REPUBLIKA.CO.ID, JAKARTA -- Direktur Departemen Kebijakan Sistem Pembayaran Bank Indonesia Retno Ponco Windarti mengatakan, BI akan akan memberikan sanksi penyedia jasa pembayaran (PJP) dan penyelenggara infrastruktur sistem pembayaran (PIP) yang teledor dalam melakukan kewajibannya. Hal itu membuat keamanan digital menjadi salah satu faktor yang perlu diutamakan dalam industri jasa keuangan.
"Kami bisa memberikan sanksi kalau memang pada level-level tertentu kejadian tersebut terjadi karena keteledoran dan tidak memenuhi ketentuan yang ada," ucap Retno dalam webinar Digital Economic in Collaboration: The Importance of Cyber Security To Protect Financial Sector in The New Age yang diselenggarakan The Finance, Senin (29/11).
Ia mengungkapkan, dampak dari kebocoran data cukup fatal dan harus dibereskan secepat mungkin. Jika terjadi, BI memberikan waktu maksimal satu jam dari kejadian bagi PJP untuk melapor. "Lalu, kita lakukan pembahasan, audit untuk mencari apa penyebab sebenarnya," kata dia.
Chairman Lembaga Riset Keamanan Siber CISSReC Pratama Persadha menghimbau PJP dan PIP semakin hati-hati. Sebab, RUU Perlindungan Data Pribadi memuat hukuman bagi penyelenggara sistem jasa keuangan yang teledor dalam menjaga data nasabah.

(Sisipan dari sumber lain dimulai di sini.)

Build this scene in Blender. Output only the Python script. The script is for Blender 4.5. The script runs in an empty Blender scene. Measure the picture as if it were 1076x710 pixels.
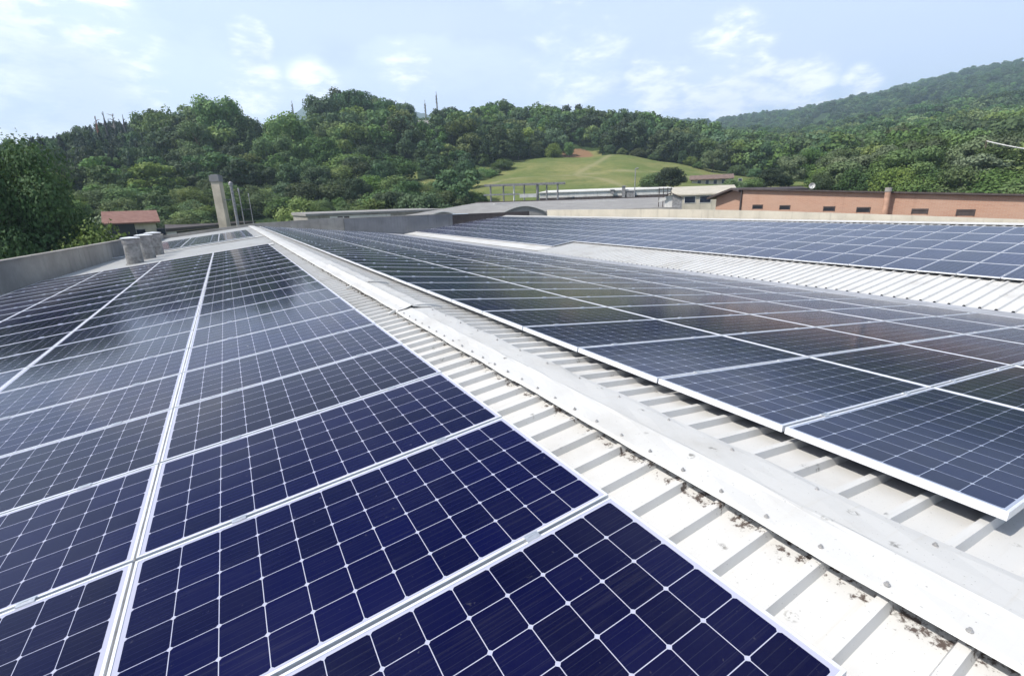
import bpy, bmesh, math, random
import numpy as np
from mathutils import Vector, Matrix, noise
sc = bpy.context.scene
COL = sc.collection
rnd = random.Random(7)
rng = np.random.default_rng(11)
R = math.radians

# ------------------------------------------------------------------ camera
F, PIT, YAW, ROL, CX, CZ = 503.75, 0.2761, 0.5208, -0.0315, -1.8978, 1.2637
c_, s_ = math.cos, math.sin
fw = Vector((s_(YAW)*c_(PIT), c_(YAW)*c_(PIT), -s_(PIT)))
rt0 = Vector((c_(YAW), -s_(YAW), 0)); up0 = rt0.cross(fw)
rt = rt0*c_(ROL)+up0*s_(ROL); up = -rt0*s_(ROL)+up0*c_(ROL)
EYE = Vector((CX, 0, CZ))
cam = bpy.data.cameras.new('camera'); co = bpy.data.objects.new('camera', cam); COL.objects.link(co)
m = Matrix((rt, up, -fw)).transposed().to_4x4(); m.translation = EYE
co.matrix_world = m
cam.sensor_width = 36; cam.sensor_fit = 'HORIZONTAL'; cam.lens = F*36/1076
cam.clip_start = 0.05; cam.clip_end = 30000
sc.camera = co
def ray(px, py): return fw + rt*((px-538)/F) - up*((py-355)/F)
def at(px, py, r):                         # a real point r metres away (measured on the ground)
    d = ray(px, py); return EYE + d*(r/math.hypot(d.x, d.y))
def on_x(px, py, X): d = ray(px, py); return EYE + d*((X-CX)/d.x)
def on_y(px, py, Y): d = ray(px, py); return EYE + d*(Y/d.y)
def pix(p):
    d = Vector(p)-EYE; z = d.dot(fw)
    if z < .05: return None
    return (538+F*d.dot(rt)/z, 355-F*d.dot(up)/z)

# ------------------------------------------------------------------ sky, sun, exposure
SUN_EL, SUN_AZ = 52.0, -84.0
w = bpy.data.worlds.new('World'); sc.world = w; w.use_nodes = True
nt = w.node_tree; nt.nodes.clear()
class NT:
    """small helper to write node graphs as expressions"""
    def __init__(s, nt): s.nt = nt
    def n(s, typ, **kw):
        nd = s.nt.nodes.new(typ)
        ins = kw.pop('ins', {})
        for k, v in kw.items(): setattr(nd, k, v)
        for k, v in ins.items(): s.set(nd.inputs[k], v)
        return nd
    def set(s, sock, v):
        if isinstance(v, bpy.types.NodeSocket): s.nt.links.new(v, sock)
        else:
            if sock.type == 'RGBA' and not hasattr(v, '__len__'): v = (v, v, v, 1)
            if sock.type == 'RGBA' and len(v) == 3: v = (*v, 1)
            sock.default_value = v
    def m(s, op, a, b=0.0, c=None, clamp=False):
        nd = s.nt.nodes.new('ShaderNodeMath'); nd.operation = op; nd.use_clamp = clamp
        s.set(nd.inputs[0], a); s.set(nd.inputs[1], b)
        if c is not None: s.set(nd.inputs[2], c)
        return nd.outputs[0]
    def mix(s, f, a, b, bt='MIX'):
        nd = s.nt.nodes.new('ShaderNodeMix'); nd.data_type = 'RGBA'; nd.blend_type = bt
        s.set(nd.inputs[0], f); s.set(nd.inputs[6], a); s.set(nd.inputs[7], b)
        return nd.outputs[2]
    def step(s, x, a, b, lo=0.0, hi=1.0, smooth=True):
        nd = s.nt.nodes.new('ShaderNodeMapRange'); nd.interpolation_type = 'SMOOTHSTEP' if smooth else 'LINEAR'
        s.set(nd.inputs[0], x)
        for i, v in enumerate((a, b, lo, hi)): s.set(nd.inputs[1+i], v)
        return nd.outputs[0]
    def noise(s, vec, scale, detail=4, rough=.55, dist=0.0):
        nd = s.n('ShaderNodeTexNoise', ins={'Scale': scale, 'Detail': detail, 'Roughness': rough, 'Distortion': dist})
        if vec is not None: s.set(nd.inputs['Vector'], vec)
        return nd.outputs['Fac']
    def sep(s, v):
        nd = s.n('ShaderNodeSeparateXYZ'); s.set(nd.inputs[0], v); return nd.outputs
    def comb(s, x, y, z):
        nd = s.n('ShaderNodeCombineXYZ')
        for i, v in enumerate((x, y, z)): s.set(nd.inputs[i], v)
        return nd.outputs[0]
g = NT(nt)
sky = g.n('ShaderNodeTexSky', sky_type='NISHITA', sun_disc=False, sun_elevation=R(SUN_EL), sun_rotation=R(SUN_AZ),
          altitude=300, air_density=1.0, dust_density=2.2, ozone_density=1.2)
tc = g.n('ShaderNodeTexCoord'); d = tc.outputs['Generated']
dx, dy, dz = g.sep(d)
zz = g.m('ADD', g.m('MAXIMUM', dz, 0.0), 0.16)
flat = g.comb(g.m('DIVIDE', dx, zz), g.m('DIVIDE', dy, zz), 0.0)
n1 = g.noise(g.comb(g.m('MULTIPLY', dx, 1.6), g.m('MULTIPLY', dy, 1.6), g.m('MULTIPLY', dz, 4.5)), 1.0, 7, .55, .3)
flatd = g.comb(dx, dy, g.m('MULTIPLY', dz, 2.6))
n2 = g.noise(flatd, 5.5, 7, .60, .3)
nx = g.noise(flatd, 18.0, 5, .6, .2)
blob = None
BL = [(55, 72, .17, .8), (85, 98, .12, .5), (262, 42, .045, .6), (262, 92, .07, .5), (330, 92, .06, .35), (430, 75, .08, .3),
      (760, 78, .11, .85), (700, 95, .10, .6), (830, 95, .09, .4), (905, 88, .04, .4), (600, 60, .15, .25)]
for (px, py, rad, wt) in BL:
    v = ray(px, py).normalized()
    nd = g.n('ShaderNodeVectorMath', operation='DOT_PRODUCT'); g.set(nd.inputs[0], d); nd.inputs[1].default_value = v
    k = g.step(nd.outputs['Value'], math.cos(rad), 1.0, 0.0, wt)
    blob = k if blob is None else g.m('MAXIMUM', blob, k)
cum = g.step(g.m('ADD', blob, g.m('ADD', g.m('MULTIPLY', g.m('SUBTRACT', n2, .5), 2.4), g.m('MULTIPLY', g.m('SUBTRACT', nx, .5), .8))), .0, .72)
cum = g.m('MULTIPLY', cum, g.step(blob, 0.0, .35))
veil = g.step(g.m('ADD', n1, g.step(dz, .02, .55, .12, -.06)), .42, .70, .0, .80)
lp = g.step(dz, .30, .50, .66, 0.0)
veil = g.m('MAXIMUM', veil, lp)
skc = g.n('ShaderNodeVectorMath', operation='SCALE', ins={0: sky.outputs[0], 'Scale': 0.075}).outputs[0]
veilcol = g.mix(g.noise(flat, .5, 3), (.52, .66, .95), (.76, .79, .93))
col = g.mix(veil, skc, veilcol)
cumcol = g.mix(g.step(g.m('ADD', g.m('MULTIPLY', nx, .6), g.m('MULTIPLY', n2, .5)), .46, .66), (.60, .67, .86), (1.08, 1.07, 1.06))
col = g.mix(g.m('MULTIPLY', cum, .80), col, cumcol)
dk = None
for (px, py, rad, wt) in [(62, 99, .15, .75), (20, 92, .12, .5), (266, 53, .045, .5), (350, 50, .045, .45), (520, 62, .12, .35), (770, 104, .13, .3), (690, 108, .12, .3), (470, 90, .10, .3)]:
    v = ray(px, py).normalized()
    nd = g.n('ShaderNodeVectorMath', operation='DOT_PRODUCT'); g.set(nd.inputs[0], d); nd.inputs[1].default_value = v
    k = g.step(nd.outputs['Value'], math.cos(rad), 1.0, 0.0, wt); dk = k if dk is None else g.m('MAXIMUM', dk, k)
col = g.mix(g.m('MULTIPLY', dk, g.step(n2, .32, .6)), col, (.40, .47, .67))
bg = g.n('ShaderNodeBackground', ins={'Color': col, 'Strength': 1.32})
wo = g.n('ShaderNodeOutputWorld'); nt.links.new(bg.outputs[0], wo.inputs[0])
sun = bpy.data.lights.new('sun', 'SUN'); sun.energy = 4.5; sun.angle = R(.55); sun.color = (1.0, .95, .87)
so = bpy.data.objects.new('sun', sun); COL.objects.link(so)
SUN = Vector((s_(R(SUN_AZ))*c_(R(SUN_EL)), c_(R(SUN_AZ))*c_(R(SUN_EL)), s_(R(SUN_EL))))
so.rotation_euler = SUN.to_track_quat('Z', 'Y').to_euler(); so.location = (0, 0, 60)
sc.view_settings.view_transform = 'Standard'; sc.view_settings.look = 'None'
sc.view_settings.exposure = 0.42; sc.view_settings.gamma = 1.0; sc.view_settings.use_curve_mapping = False
HAZE = 3.0e-4
sc.cycles.volume_bounces = 1
sc.cycles.use_denoising = True
sc.cycles.max_bounces = 6; sc.cycles.transparent_max_bounces = 12

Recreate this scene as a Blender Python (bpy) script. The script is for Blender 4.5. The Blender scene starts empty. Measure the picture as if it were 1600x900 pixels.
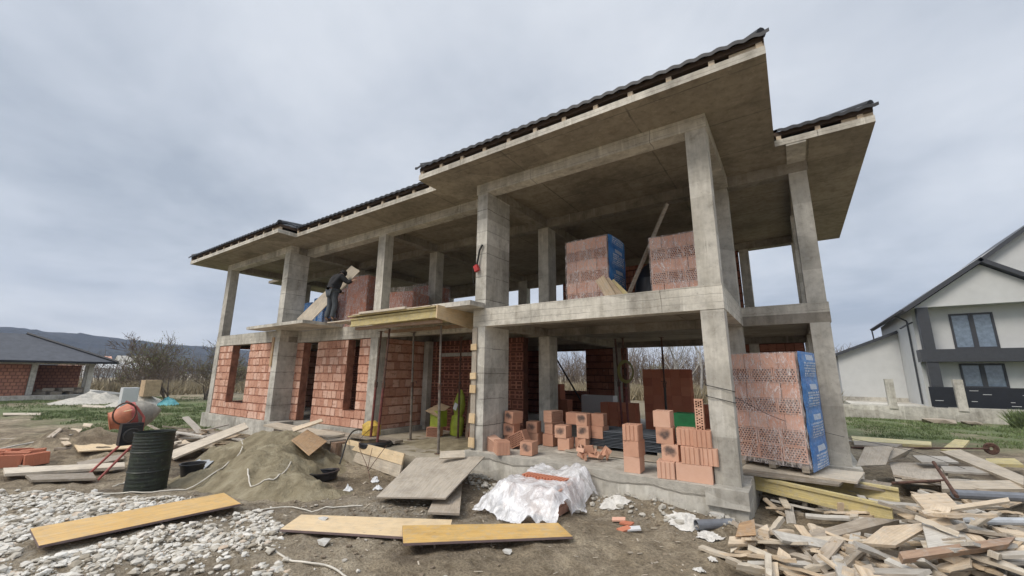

Ia mengatakan, aturan ini akan menyasar setiap penyelenggara pembayaran sistem elektronik baik pemerintah maupun swasta tanpa pandang bulu. Maka demikian, keamanan data nasabah akan semakin meningkat nantinya.
Saat ini, Pratama mengakui memang belum ada aturan yang menghukum kasus kebocoran data PJP dan PIP. Dia menilai, selama aturan ini masih dikaji, setiap institusi jasa keuangan harus hati-hati dan tetap mengutamakan keamanan data di platform digital masing-masing.
"Kadang kita ini masih beranggapan bahwa membuat sistem yang kompleks, digital, dan mahal sudah oke. Tapi ketika sistem keamanan tidak dimaksimalkan, akhirnya terjadilah peretasan. Bank dan asuransi ini harus hati-hati," ucap Pratama.